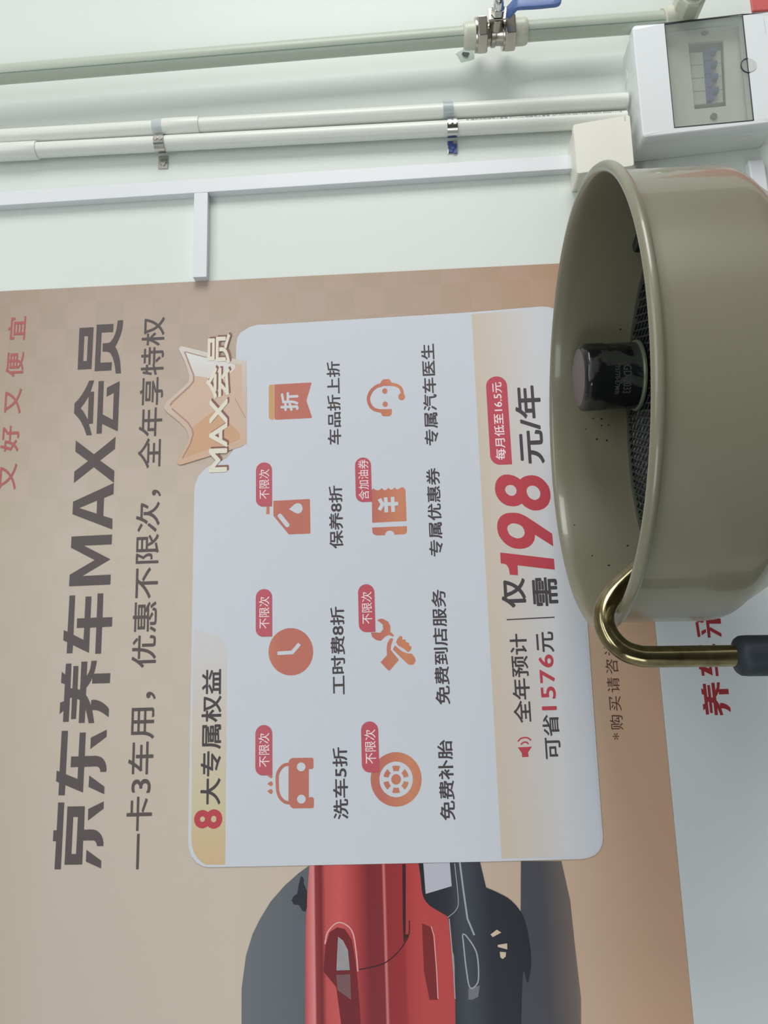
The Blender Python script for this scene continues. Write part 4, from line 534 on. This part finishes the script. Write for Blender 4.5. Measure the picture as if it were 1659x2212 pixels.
b = bmesh.new(); box(b, JF[1].x - .0095, JF[1].x - .002, -.04225, -.0420, JF[1].z + .006, JF[1].z + .008); obj('lid_mark', b, mat('faint_print', (216, 210, 190), rough=.6), ld)

S = .052
BF = [Vector(p) for p in ((0.81888, -0.05200, 0.98764), (0.65159, -0.05200, 0.98892), (0.66349, -0.05200, 0.81549), (0.82726, -0.05200, 0.80440))]   # front: top right, top left, bottom left, bottom right
t = empty('breaker_box', ((BF[0].x + BF[1].x) / 2, 0, BF[2].z), 'white breaker box with smoked window showing blue switches', 'breaker box')
bc = sum(BF, Vector()) / 4
def bq(k, y): return [Vector((bc.x + (p.x - bc.x) * k, y, bc.z + (p.z - bc.z) * k)) for p in BF]
M_bx = mat('breaker_box_white', (232, 235, 238), rough=0.3, spec=0.5, var=0.008)
M_bk = mat('breaker_box_body', (232, 236, 234), rough=0.5, spec=0.35, var=0.03, bump=.25, bscale=300)
WQ = [Vector(p) for p in ((0.81869, -0.05200, 0.94556), (0.66270, -0.05200, 0.94833), (0.66686, -0.05200, 0.84699), (0.82578, -0.05200, 0.84259))]
def at_y(q, y): return [Vector((p.x, y, p.z)) for p in q]
def ring_shell(bm, rings_out, rings_in):
    rs = [[bm.verts.new(p) for p in r] for r in rings_out + rings_in[::-1]]; rs.append(rs[0]); n = len(rs[0])
    for a, c in zip(rs, rs[1:]):
        for i in range(n): j = (i + 1) % n; bm.faces.new((a[i], a[j], c[j], c[i]))
b = bmesh.new(); ring_shell(b, [round_quad(bq(.985, y), .005) for y in (-.0005, -.036)], [round_quad(bq(.955, y), .004) for y in (-.0005, -.036)]); obj('body', b, M_bk, t, smooth=40)
b = bmesh.new(); loft(b, [round_quad(bq(.955, y), .004) for y in (-.0005, -.003)]); obj('back_plate', b, M_bk, t)
b = bmesh.new(); n5 = 5
ring_shell(b, [round_quad(bq(k, y), .006) for k, y in ((.99, -.036), (1.0, -.0375), (1.0, -.0485), (.992, -.0512), (.978, -.0520))], [round_quad(at_y(WQ, y), .0012) for y in (-.036, -.0500, -.0520)])
obj('cover', b, M_bx, t, smooth=30)
# inner panel with a cut-out for the switches
IQ = [Vector(p) for p in ((0.80596, -0.03000, 0.90820), (0.70526, -0.03000, 0.91028), (0.70739, -0.03000, 0.86891), (0.80698, -0.03000, 0.86159))]
wc = sum(WQ, Vector()) / 4
WB = [Vector((wc.x + (p.x - wc.x) * 1.06, 0, wc.z + (p.z - wc.z) * 1.06)) for p in WQ]
b = bmesh.new(); ring_shell(b, [round_quad(at_y(WB, y), .001) for y in (-.027, -.030)], [round_quad(at_y(IQ, y), .0004) for y in (-.027, -.030)]); ip = obj('inner_panel', b, mat('inner_panel_grey', (232, 230, 222), rough=.5, var=.01), t)
for p in ((0.82020, -0.03000, 0.88554), (0.69204, -0.03000, 0.88741)):
    b = bmesh.new(); cyl(b, Vector(p), Vector(p) + out * .003, .0046, .004, n=20); obj('screw', b, mat('screw_grey', (96, 98, 96), rough=.5, var=.1), t, smooth=30)
M_br = mat('breaker_white', (214, 212, 204), rough=.45, var=.01); M_tg = mat('toggle_blue', (58, 76, 148), rough=.4, var=.03)
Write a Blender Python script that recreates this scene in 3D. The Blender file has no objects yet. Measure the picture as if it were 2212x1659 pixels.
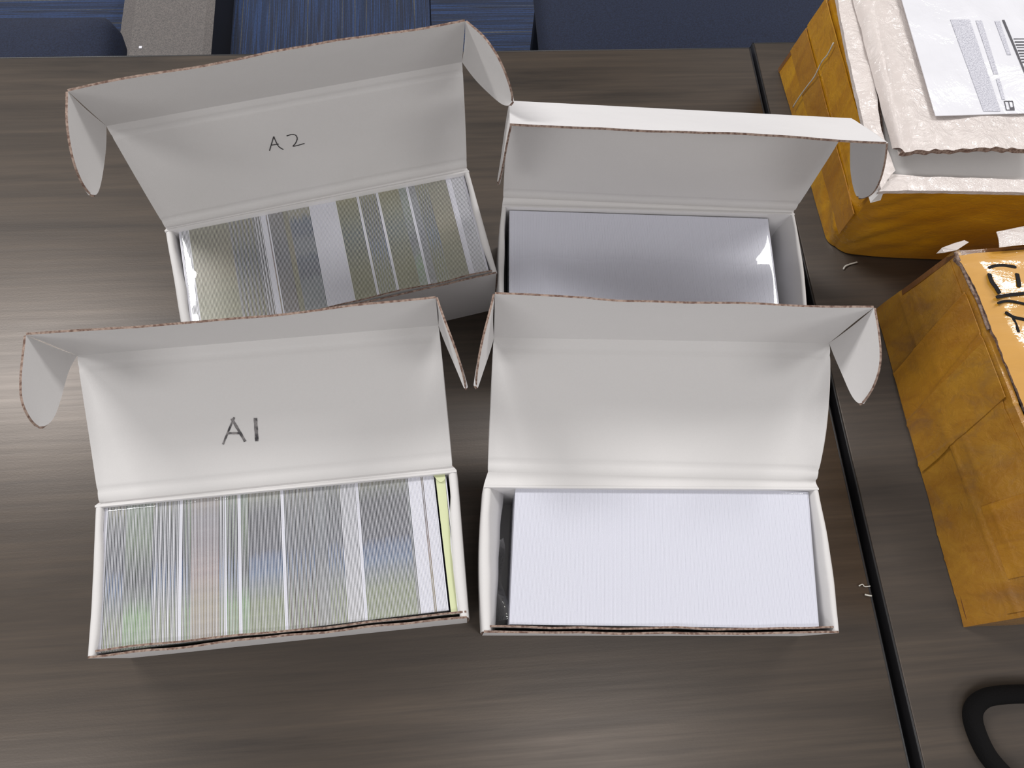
import bpy, bmesh, math, random
from mathutils import Vector, Matrix, noise
random.seed(7)
scn = bpy.context.scene
COL = scn.collection
pi = math.pi
V = Vector

# ---------------------------------------------------------------- camera
F_PX, CX, CY = 1638.79, 1106.0, 829.5
CAM_O = V((0, 0, 0.53725))
CAM_R = V((0.99613, -0.06883, 0.05468)).normalized()
CAM_U = V((0.04606, 0.9385, 0.34218)).normalized()
CAM_W = V((0.07487, 0.33834, -0.93804)).normalized()
cd = bpy.data.cameras.new('camera')
cd.sensor_width = 36.0
cd.lens = F_PX / 2212 * 36
cd.clip_start = 0.01
cam = bpy.data.objects.new('camera', cd)
COL.objects.link(cam)
cam.matrix_world = Matrix(((CAM_R.x, CAM_U.x, -CAM_W.x, CAM_O.x), (CAM_R.y, CAM_U.y, -CAM_W.y, CAM_O.y),
                           (CAM_R.z, CAM_U.z, -CAM_W.z, CAM_O.z), (0, 0, 0, 1)))
scn.camera = cam

def G(px, py, z=0.0):
    """world point at height z that the photograph shows at (px, py)"""
    d = CAM_R * ((px - CX) / F_PX) - CAM_U * ((py - CY) / F_PX) + CAM_W
    return CAM_O + d * ((z - CAM_O.z) / d.z)

# ---------------------------------------------------------------- world, lamps, exposure
wd = bpy.data.worlds.new('room_light')
scn.world = wd
wd.use_nodes = True
wd.node_tree.nodes['Background'].inputs[0].default_value = (1.0, 0.975, 0.965, 1)
wd.node_tree.nodes['Background'].inputs[1].default_value = 0.47

def troffer(x, y, power, z=1.95, sx=1.2, sy=0.6, col=(1, 0.985, 0.97)):
    l = bpy.data.lights.new('ceiling_light', 'AREA')
    l.shape = 'RECTANGLE'
    l.size, l.size_y, l.energy, l.color = sx, sy, power, col
    o = bpy.data.objects.new('ceiling_light', l)
    o.location = (x, y, z)
    COL.objects.link(o)
troffer(-1.45, 1.36, 54, sy=0.46)
troffer(1.70, 1.28, 33, sy=0.46)
troffer(-1.45, -1.40, 21)
troffer(1.70, -1.40, 21)
scn.view_settings.view_transform = 'Standard'
scn.view_settings.look = 'None'
scn.view_settings.exposure = 0.0
scn.view_settings.gamma = 1.0
scn.view_settings.use_curve_mapping = False

# ---------------------------------------------------------------- material helpers
def srgb(r, g, b):
    f = lambda c: (c / 255 / 12.92) if c / 255 <= 0.04045 else ((c / 255 + 0.055) / 1.055) ** 2.4
    return (f(r), f(g), f(b), 1)

class M:
    def __init__(s, name, color=(0.8, 0.8, 0.8, 1), rough=0.6, **kw):
        s.m = bpy.data.materials.new(name)
        s.m.use_nodes = True
        s.nt = s.m.node_tree
        s.p = s.nt.nodes['Principled BSDF']
        s.p.inputs['Base Color'].default_value = color
        s.p.inputs['Roughness'].default_value = rough
        for k, v in kw.items():
            s.p.inputs[k.replace('_', ' ')].default_value = v
    def n(s, t, **kw):
        nd = s.nt.nodes.new(t)
        for k, v in kw.items():
            if k[0] == 'i' and k[1:].isdigit(): nd.inputs[int(k[1:])].default_value = v
            elif k in nd.inputs.keys(): nd.inputs[k].default_value = v
            else: setattr(nd, k, v)
        return nd
    def l(s, a, b): s.nt.links.new(a, b)
    def coord(s, scale=(1, 1, 1), kind='Object', rot=(0, 0, 0)):
        t = s.n('ShaderNodeTexCoord'); m = s.n('ShaderNodeMapping')
        m.inputs['Scale'].default_value = scale; m.inputs['Rotation'].default_value = rot
        s.l(t.outputs[kind], m.inputs['Vector']); return m.outputs[0]
    def noise(s, vec, scale, detail=3, rough=0.5, dist=0.0):
        n = s.n('ShaderNodeTexNoise', Scale=scale, Detail=detail, Roughness=rough, Distortion=dist)
        s.l(vec, n.inputs['Vector']); return n.outputs['Fac']
    def ramp(s, fac, stops, interp='LINEAR'):
        r = s.n('ShaderNodeValToRGB'); r.color_ramp.interpolation = interp
        e = r.color_ramp.elements
        while len(e) < len(stops): e.new(0.5)
        for el, (p, c) in zip(e, stops): el.position = p; el.color = c
        s.l(fac, r.inputs[0]); return r.outputs[0]
    def mix(s, fac, a, b, mode='MIX'):
        x = s.n('ShaderNodeMix'); x.data_type = 'RGBA'; x.blend_type = mode
        for sock, val in ((x.inputs[0], fac), (x.inputs[6], a), (x.inputs[7], b)):
            if hasattr(val, 'links'): s.l(val, sock)
            else: sock.default_value = val
        return x.outputs[2]
    def bump(s, h, strength=0.3, dist=0.001, prev=None):
        b = s.n('ShaderNodeBump', Strength=strength, Distance=dist)
        s.l(h, b.inputs['Height'])
        if prev: s.l(prev, b.inputs['Normal'])
        return b.outputs[0]
    def set(s, name, sock): s.l(sock, s.p.inputs[name])

# white clay-coated cardboard
def card_white(name, c, r=0.62):
    m = M(name, c, r)
    v = m.coord()
    m.set('Base Color', m.mix(m.noise(v, 900, 4, 0.7), c, tuple(x * 0.94 for x in c[:3]) + (1,)))
    b = m.bump(m.noise(v, 45, 2), 0.25, 0.002)
    m.set('Normal', m.bump(m.noise(v, 1400, 2), 0.15, 0.0003, b))
    m.p.inputs['Specular IOR Level'].default_value = 0.35
    return m.m
WHITE = card_white('white_cardboard', (0.66, 0.645, 0.64, 1))
WHITE_OUT = card_white('white_cardboard_outside', (0.74, 0.725, 0.73, 1), 0.5)
# raw cut edge of corrugated board
m = M('board_edge', srgb(120, 92, 78), 0.85)
v = m.coord((1, 1, 1))
m.set('Base Color', m.ramp(m.noise(v, 500, 3), [(0.38, srgb(96, 72, 62)), (0.62, srgb(150, 130, 118))]))
EDGE = m.m
# blank plastic cards
m = M('blank_plastic', (0.70, 0.71, 0.80, 1), 0.35)
BLANK = m.m
m = M('white_plastic', (0.80, 0.80, 0.86, 1), 0.35)
WPLAST = m.m
m = M('cream_plastic', (0.74, 0.73, 0.62, 1), 0.35)
CPLAST = m.m
m = M('yellow_paper', srgb(200, 206, 164), 0.7)
YELLOW = m.m

def print_mat(name, stops):
    """printed card face: colour runs along the card's long side (local y, 0..86 mm)"""
    m = M(name, (0.3, 0.3, 0.3, 1), 0.4)
    t = m.n('ShaderNodeTexCoord')
    sx = m.n('ShaderNodeSeparateXYZ'); m.l(t.outputs['Object'], sx.inputs[0])
    oi = m.n('ShaderNodeObjectInfo')
    mu = m.n('ShaderNodeMath', operation='MULTIPLY_ADD', i1=1 / 0.0856, i2=0.0)
    m.l(sx.outputs[1], mu.inputs[0])
    wn = m.n('ShaderNodeMath', operation='MULTIPLY_ADD', i1=0.05, i2=-0.025)
    m.l(oi.outputs['Random'], wn.inputs[0])
    ad = m.n('ShaderNodeMath', operation='ADD'); m.l(mu.outputs[0], ad.inputs[0]); m.l(wn.outputs[0], ad.inputs[1])
    c = m.ramp(ad.outputs[0], stops)
    vec = m.coord((1, 1, 1))
    c = m.mix(m.noise(vec, 300, 3), m.mix(1.0, c, (0.85, 0.85, 0.85, 1), 'MULTIPLY'), m.mix(1.0, c, (0.40, 0.40, 0.43, 1), 'MULTIPLY'))
    m.set('Base Color', c)
    return m.m
S = srgb
PR = {
 'navy': print_mat('print_navy_photo', [(0, S(150, 160, 120)), (0.2, S(138, 150, 110)), (0.32, S(120, 132, 134)), (0.42, S(84, 112, 150)), (0.52, S(60, 84, 122)), (0.56, S(22, 30, 56)), (0.64, S(40, 48, 62)), (0.72, S(18, 26, 40)), (0.84, S(34, 42, 48)), (0.93, S(110, 116, 100)), (1, S(160, 158, 130))]),
 'green': print_mat('print_green_field', [(0, S(150, 172, 132)), (0.22, S(138, 176, 120)), (0.33, S(112, 124, 112)), (0.44, S(34, 44, 48)), (0.56, S(60, 76, 62)), (0.7, S(96, 116, 86)), (1, S(124, 142, 118))]),
 'pink': print_mat('print_pink_skin', [(0, S(172, 160, 140)), (0.25, S(178, 166, 138)), (0.45, S(172, 150, 142)), (0.65, S(150, 138, 140)), (0.85, S(150, 146, 150)), (1, S(176, 166, 152))]),
 'grey': print_mat('print_grey_photo', [(0, S(150, 152, 140)), (0.3, S(134, 138, 136)), (0.5, S(84, 92, 100)), (0.7, S(100, 108, 112)), (1, S(134, 138, 134))]),
 'beige': print_mat('print_beige_photo', [(0, S(140, 140, 118)), (0.3, S(134, 134, 114)), (0.55, S(136, 128, 112)), (0.8, S(116, 112, 106)), (1, S(130, 128, 122))]),
 'blue': print_mat('print_blue_blocks', [(0, S(118, 130, 126)), (0.28, S(108, 122, 126)), (0.34, S(16, 44, 72)), (0.5, S(24, 58, 88)), (0.54, S(96, 108, 116)), (0.68, S(88, 102, 112)), (0.74, S(20, 56, 88)), (0.86, S(40, 74, 100)), (0.92, S(150, 148, 110)), (1, S(150, 148, 112))]),
 'olive': print_mat('print_olive_photo', [(0, S(132, 134, 90)), (0.25, S(118, 120, 88)), (0.45, S(66, 78, 80)), (0.62, S(44, 74, 98)), (0.8, S(92, 98, 84)), (1, S(140, 136, 96))]),
 'darks': print_mat('print_dark_photo', [(0, S(120, 110, 96)), (0.3, S(92, 88, 78)), (0.55, S(58, 66, 76)), (0.75, S(80, 84, 82)), (1, S(110, 106, 96))]),
}

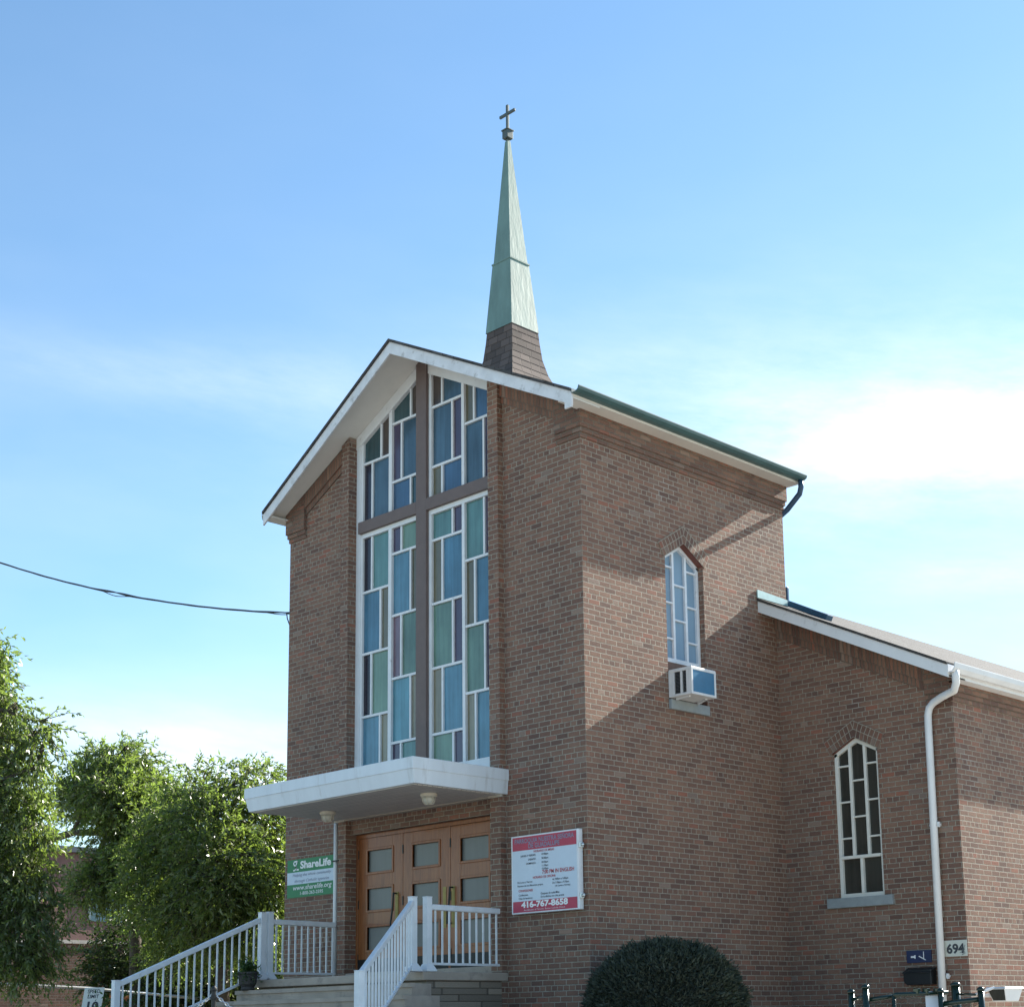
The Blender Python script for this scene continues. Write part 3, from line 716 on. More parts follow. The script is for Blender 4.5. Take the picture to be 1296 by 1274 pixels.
# canopy -----------------------------------------------------------------
CX0, CX1, CY = -5.22, -1.45, -1.72
cp = MB()
cp.box(CX0, CX1, CY, -.003, 3.885, 4.042)
a = [(CX0+.012, CY+.012, 3.885), (CX1-.012, CY+.012, 3.885), (CX1-.012, -.003, 3.885), (CX0+.012, -.003, 3.885)]
b = [(CX0+.05, CY+.05, 3.70), (CX1-.03, CY+.05, 3.70), (CX1-.03, -.003, 3.70), (CX0+.05, -.003, 3.70)]
for i in range(4): j = (i+1) % 4; cp.face([b[i], b[j], a[j], a[i]])
cp.face([b[3], b[2], b[1], b[0]])
can = cp.build('canopy', mat('canopy_trim', (.66, .70, .74), .45, var=.05, vscale=3, dirt=((.40, .39, .38), 5, .56, .40), stretch=(1.6, 1.6, .25)), church, bevel=.006)
c = MB(); c.box(CX0+.10, CX1-.08, CY+.09, -.12, 3.688, 3.698); c.build('canopy_soffit', boards, can)
c = MB(); c.box(-4.90, -1.735, -.115, -.002, 3.672, 3.698); c.box(CX0+.06, -4.90, -.135, -.102, 3.66, 3.698); c.box(-1.735, CX1-.03, -.135, -.102, 3.66, 3.698); c.build('canopy_trim', tan, can)
d = MB(); d.tube([(-5.20,-.06,3.69), (-5.20,-.06,1.30)], .034, 10); dp = d.build('canopy_downspout', white, church, smooth=True)
d = MB(); d.box(-5.245, -5.06, -.10, -.004, 3.08, 3.10); d.build('pipe_clamp', blackm, dp)

# ================================================================== THINGS ON THE CHURCH
def ceiling_lamp(x, y, label):
    r = thing('ceiling_lamp', (x, y, 3.688), label, 'lamp', 'lamps under the entrance canopy')
    MB().lathe((x, y, 0), [(.10, 3.640), (.115, 3.655), (.115, 3.686)], 20).build('lamp_base', beige, r, smooth=False)
    MB().lathe((x, y, 0), [(.02, 3.545), (.05, 3.555), (.075, 3.585), (.085, 3.638)], 20).build('lamp_shade', lampglass, r, smooth=True)
    c = MB()
    for k in range(6):
        a = k*math.pi/3; c.tube([(x+.09*math.cos(a), y+.09*math.sin(a), 3.64), (x+.083*math.cos(a), y+.083*math.sin(a), 3.585), (x+.055*math.cos(a), y+.055*math.sin(a), 3.548), (x, y, 3.54)], .005, 5)
    c.build('wire_guard', beige, r)
ceiling_lamp(-4.36, -.86, 'round caged lamp under the canopy near the white downpipe and green banner')
ceiling_lamp(-2.05, -.93, 'round caged lamp under the canopy near the red-banded notice board')

# notice board --------------------------------------------------------------
BX0, BX1, BZ0, BZ1 = -1.322, -.080, 2.055, 3.092
nb = thing('notice_board', (-.7, 0, BZ0), 'white church notice board with red bands listing services and a phone number', 'notice board')
b = MB(); b.box(BX0, BX1, -.10, -.012, BZ0, BZ1); b.build('board_case', alu, nb, bevel=.006)
BWd, BHt = BX1-BX0, BZ1-BZ0
def bxz(fx, fz): return BX0+fx*BWd, BZ1-fz*BHt
redm = mat('sign_red', (.42, .045, .085), .5, var=.08); whitem = mat('sign_white', (.54, .62, .71), .45, var=.03)
b = MB(); x0, z0 = bxz(.022, .982); x1, z1 = bxz(.978, .018); b.face([(x0,-.1012,z0), (x1,-.1012,z0), (x1,-.1012,z1), (x0,-.1012,z1)]); b.build('panel', whitem, nb)
for f0, f1 in ((.018, .192), (.842, .982)):
    b = MB(); x0, z0 = bxz(.022, f1); x1, z1 = bxz(.978, f0); b.face([(x0,-.1024,z0), (x1,-.1024,z0), (x1,-.1024,z1), (x0,-.1024,z1)])
    b.build('red_band', redm, nb)
O = (BX0, -.1032, BZ1); Xa, Za = (1,0,0), (0,0,1)
def L_(s, fx, fz, h, al='LEFT', bold=0., sh=0., mw=0): return (s, fx*BWd, -fz*BHt-h*.36, h, al, bold, sh, mw)
slate = mat('sign_slate_ink', (.22, .25, .34), .6); ink = mat('sign_dark_ink', (.03, .035, .05), .6); redink = mat('sign_red_ink', (.45, .06, .07), .6); whink = mat('sign_white_ink', (.78, .78, .78), .5)
text('lettering', [L_('PARROQUIA NUESTRA SEÑORA', .50, .078, .062, 'CENTER', .03, 0, -1.10), L_('DE GUADALUPE', .50, .148, .062, 'CENTER', .03, 0, -.58)], slate, nb, O, Xa, Za)
text('lettering', [L_('HORARIO DE MISAS', .50, .222, .030, 'CENTER', .02, 0, -.38), L_('7:00 PM IN ENGLISH', .47, .498, .052, 'LEFT', .02, 0, -.58), L_('HORARIO DE OFICINA', .50, .556, .032, 'CENTER', .02, 0, -.42), L_('CONFESIONES', .11, .712, .030, 'LEFT', .02, 0, -.27)], redink, nb, O, Xa, Za)
tl = [L_('JUEVES Y VIERNES', .375, .268, .026, 'RIGHT', .015), L_('SABADO', .375, .318, .026, 'RIGHT', .015), L_('DOMINGO', .375, .37, .026, 'RIGHT', .015)]
for s_, f in (('07:00pm', .268), ('06:00pm', .318), ('09:30am', .37), ('11:30am', .413), ('12:30pm', .453)): tl.append(L_(s_, .465, f, .026, 'LEFT', .015))
tl += [L_('De Lunes a Viernes', .095, .603, .026, 'LEFT', .01), L_('de 9:00am a 5:00pm', .62, .600, .026, 'LEFT', .01), L_('Reunion de los diferentes grupos', .095, .648, .026, 'LEFT', .01, 0, .56), L_('De 7:00pm a 9:30pm', .62, .645, .026, 'LEFT', .01), L_('(de Lunes a Viernes)', .66, .685, .024, 'LEFT', .01),
       L_('Confesiones', .11, .765, .026, 'LEFT', .01), L_('Despues de cada Misa', .445, .765, .028, 'LEFT', .01), L_('Citas de bautismo', .11, .808, .026, 'LEFT', .01), L_('En la oficina con cita previa', .445, .805, .028, 'LEFT', .01, 0, .60)]
text('lettering', tl, ink, nb, O, Xa, Za)
text('lettering', [L_('416-767-8658', .155, .896, .078, 'LEFT', .06, 0, -.86), L_('Archdiocese of Toronto  Roman Catholic Church', .19, .957, .020, 'LEFT', .0, 0, -.76)], whink, nb, O, Xa, Za)
for z in (2.88, 2.23):
    b = MB(); b.box(BX1-.0, BX1+.035, -.09, -.03, z-.03, z+.03); b.lathe((BX1+.045, -.06, z-.02), [(.012, 0), (.022, .015), (.022, .03), (.012, .045)], 10)
    b.build('clamp', steel, nb)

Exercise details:
Up to and including the line containing "b = bmesh.new(); box(b, JF[1].x", repeat every line from the start of the data, but none of the pictures.

Solution for this exercise:
The Blender Python script for this scene continues. Write part 4, from line 534 on. This part finishes the script. Write for Blender 4.5. Measure the picture as if it were 1659x2212 pixels.
b = bmesh.new(); box(b, JF[1].x - .0095, JF[1].x - .002, -.04225, -.0420, JF[1].z + .006, JF[1].z + .008); obj('lid_mark', b, mat('faint_print', (216, 210, 190), rough=.6), ld)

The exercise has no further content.